- _Source material_
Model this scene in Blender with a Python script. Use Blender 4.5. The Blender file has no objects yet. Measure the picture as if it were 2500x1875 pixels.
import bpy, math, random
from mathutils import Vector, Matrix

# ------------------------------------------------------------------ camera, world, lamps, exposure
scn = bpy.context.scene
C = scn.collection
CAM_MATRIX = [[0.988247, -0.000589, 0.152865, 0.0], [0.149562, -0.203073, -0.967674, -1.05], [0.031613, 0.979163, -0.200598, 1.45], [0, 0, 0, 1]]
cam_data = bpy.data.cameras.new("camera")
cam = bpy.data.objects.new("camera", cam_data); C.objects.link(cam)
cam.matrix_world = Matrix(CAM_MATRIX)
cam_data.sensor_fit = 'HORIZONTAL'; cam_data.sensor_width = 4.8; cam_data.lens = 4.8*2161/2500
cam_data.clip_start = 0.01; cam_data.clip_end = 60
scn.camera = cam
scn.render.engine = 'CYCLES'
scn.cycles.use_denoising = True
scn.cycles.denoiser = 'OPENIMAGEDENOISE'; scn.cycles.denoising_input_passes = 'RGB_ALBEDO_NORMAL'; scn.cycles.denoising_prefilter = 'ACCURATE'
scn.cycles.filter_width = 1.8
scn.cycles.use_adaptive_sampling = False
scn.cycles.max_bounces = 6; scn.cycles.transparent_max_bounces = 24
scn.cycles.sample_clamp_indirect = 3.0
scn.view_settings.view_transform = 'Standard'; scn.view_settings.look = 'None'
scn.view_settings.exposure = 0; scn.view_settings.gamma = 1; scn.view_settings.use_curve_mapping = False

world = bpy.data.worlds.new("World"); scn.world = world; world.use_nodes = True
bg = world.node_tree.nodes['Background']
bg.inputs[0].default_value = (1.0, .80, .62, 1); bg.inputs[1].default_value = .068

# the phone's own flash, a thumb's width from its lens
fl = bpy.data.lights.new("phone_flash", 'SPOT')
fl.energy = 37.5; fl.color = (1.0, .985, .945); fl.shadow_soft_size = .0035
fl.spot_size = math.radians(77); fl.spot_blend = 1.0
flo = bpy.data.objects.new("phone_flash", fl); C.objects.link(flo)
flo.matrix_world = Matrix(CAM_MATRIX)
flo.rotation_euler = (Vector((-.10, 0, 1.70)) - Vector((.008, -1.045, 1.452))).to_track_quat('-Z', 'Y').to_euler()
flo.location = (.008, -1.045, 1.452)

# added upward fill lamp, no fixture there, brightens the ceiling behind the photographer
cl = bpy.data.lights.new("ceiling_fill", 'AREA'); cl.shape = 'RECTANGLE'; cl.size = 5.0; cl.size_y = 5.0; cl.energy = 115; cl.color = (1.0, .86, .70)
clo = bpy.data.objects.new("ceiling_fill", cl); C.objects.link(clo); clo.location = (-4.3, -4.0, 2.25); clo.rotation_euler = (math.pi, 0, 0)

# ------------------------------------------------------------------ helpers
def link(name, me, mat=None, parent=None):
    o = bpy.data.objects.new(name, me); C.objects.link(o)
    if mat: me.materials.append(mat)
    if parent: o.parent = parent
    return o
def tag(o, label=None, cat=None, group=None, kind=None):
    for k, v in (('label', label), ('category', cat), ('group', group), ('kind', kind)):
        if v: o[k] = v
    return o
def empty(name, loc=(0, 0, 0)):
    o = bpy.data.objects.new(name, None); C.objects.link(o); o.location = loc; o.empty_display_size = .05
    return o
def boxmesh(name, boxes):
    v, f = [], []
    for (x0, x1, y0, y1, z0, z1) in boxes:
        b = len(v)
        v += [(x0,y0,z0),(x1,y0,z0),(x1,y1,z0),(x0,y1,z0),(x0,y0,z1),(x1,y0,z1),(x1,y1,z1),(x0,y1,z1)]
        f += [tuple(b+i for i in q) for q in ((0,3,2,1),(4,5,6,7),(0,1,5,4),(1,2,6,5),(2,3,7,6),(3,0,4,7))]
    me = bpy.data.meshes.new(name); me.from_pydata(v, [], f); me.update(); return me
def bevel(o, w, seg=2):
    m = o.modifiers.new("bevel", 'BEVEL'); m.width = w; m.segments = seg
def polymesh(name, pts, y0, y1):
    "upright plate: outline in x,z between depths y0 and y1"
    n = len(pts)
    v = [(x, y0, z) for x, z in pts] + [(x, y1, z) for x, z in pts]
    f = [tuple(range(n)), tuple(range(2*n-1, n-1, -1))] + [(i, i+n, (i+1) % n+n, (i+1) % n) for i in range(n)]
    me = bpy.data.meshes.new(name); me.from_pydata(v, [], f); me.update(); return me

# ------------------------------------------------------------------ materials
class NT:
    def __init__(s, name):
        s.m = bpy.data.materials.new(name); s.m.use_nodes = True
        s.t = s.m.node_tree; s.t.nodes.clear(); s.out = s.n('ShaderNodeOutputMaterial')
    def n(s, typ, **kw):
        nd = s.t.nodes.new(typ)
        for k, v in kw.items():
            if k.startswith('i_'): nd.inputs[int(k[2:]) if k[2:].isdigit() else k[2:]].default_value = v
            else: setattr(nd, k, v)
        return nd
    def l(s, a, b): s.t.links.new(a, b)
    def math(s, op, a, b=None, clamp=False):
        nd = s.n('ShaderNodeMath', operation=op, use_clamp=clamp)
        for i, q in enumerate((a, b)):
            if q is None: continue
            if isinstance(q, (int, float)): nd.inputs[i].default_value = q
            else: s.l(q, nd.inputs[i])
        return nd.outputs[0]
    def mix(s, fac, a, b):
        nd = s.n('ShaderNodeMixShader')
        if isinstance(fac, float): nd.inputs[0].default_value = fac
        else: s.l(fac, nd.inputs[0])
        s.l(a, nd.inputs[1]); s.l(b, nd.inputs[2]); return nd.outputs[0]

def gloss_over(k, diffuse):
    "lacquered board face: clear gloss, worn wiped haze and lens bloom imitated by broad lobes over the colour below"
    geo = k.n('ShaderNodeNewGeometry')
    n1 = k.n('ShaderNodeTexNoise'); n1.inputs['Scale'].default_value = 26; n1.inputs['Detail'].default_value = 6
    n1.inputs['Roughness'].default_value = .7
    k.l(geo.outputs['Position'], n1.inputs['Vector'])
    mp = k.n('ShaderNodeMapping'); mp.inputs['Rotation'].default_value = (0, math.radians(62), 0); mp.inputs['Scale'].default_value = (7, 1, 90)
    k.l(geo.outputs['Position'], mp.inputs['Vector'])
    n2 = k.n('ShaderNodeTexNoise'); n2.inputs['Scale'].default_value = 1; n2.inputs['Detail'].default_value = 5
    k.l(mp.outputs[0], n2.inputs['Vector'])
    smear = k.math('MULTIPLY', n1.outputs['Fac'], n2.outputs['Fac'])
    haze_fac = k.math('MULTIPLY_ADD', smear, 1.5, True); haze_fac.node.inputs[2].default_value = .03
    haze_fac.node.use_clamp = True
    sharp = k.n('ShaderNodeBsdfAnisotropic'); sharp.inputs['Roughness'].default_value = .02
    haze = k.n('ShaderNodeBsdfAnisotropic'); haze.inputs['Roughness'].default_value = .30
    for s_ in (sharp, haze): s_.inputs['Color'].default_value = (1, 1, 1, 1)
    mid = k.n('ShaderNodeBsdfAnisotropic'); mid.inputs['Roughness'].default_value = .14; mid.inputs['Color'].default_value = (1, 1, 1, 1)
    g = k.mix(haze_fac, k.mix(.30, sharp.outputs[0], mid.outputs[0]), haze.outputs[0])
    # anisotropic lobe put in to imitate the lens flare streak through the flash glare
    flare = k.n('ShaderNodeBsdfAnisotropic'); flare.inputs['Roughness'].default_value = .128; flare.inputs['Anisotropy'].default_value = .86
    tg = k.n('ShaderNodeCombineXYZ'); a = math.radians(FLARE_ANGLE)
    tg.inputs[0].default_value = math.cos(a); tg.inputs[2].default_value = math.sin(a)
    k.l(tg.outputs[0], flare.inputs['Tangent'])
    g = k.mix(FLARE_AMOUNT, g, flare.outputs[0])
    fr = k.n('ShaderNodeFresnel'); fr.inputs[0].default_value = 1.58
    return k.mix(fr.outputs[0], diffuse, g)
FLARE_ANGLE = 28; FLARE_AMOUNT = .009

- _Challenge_
Print, please, the lines above from the very first through the one that holds "from mathutils import Vector, Matrix", both included, word for word and with nothing else.

- _Full solution_
Model this scene in Blender with a Python script. Use Blender 4.5. The Blender file has no objects yet. Measure the picture as if it were 2500x1875 pixels.
import bpy, math, random
from mathutils import Vector, Matrix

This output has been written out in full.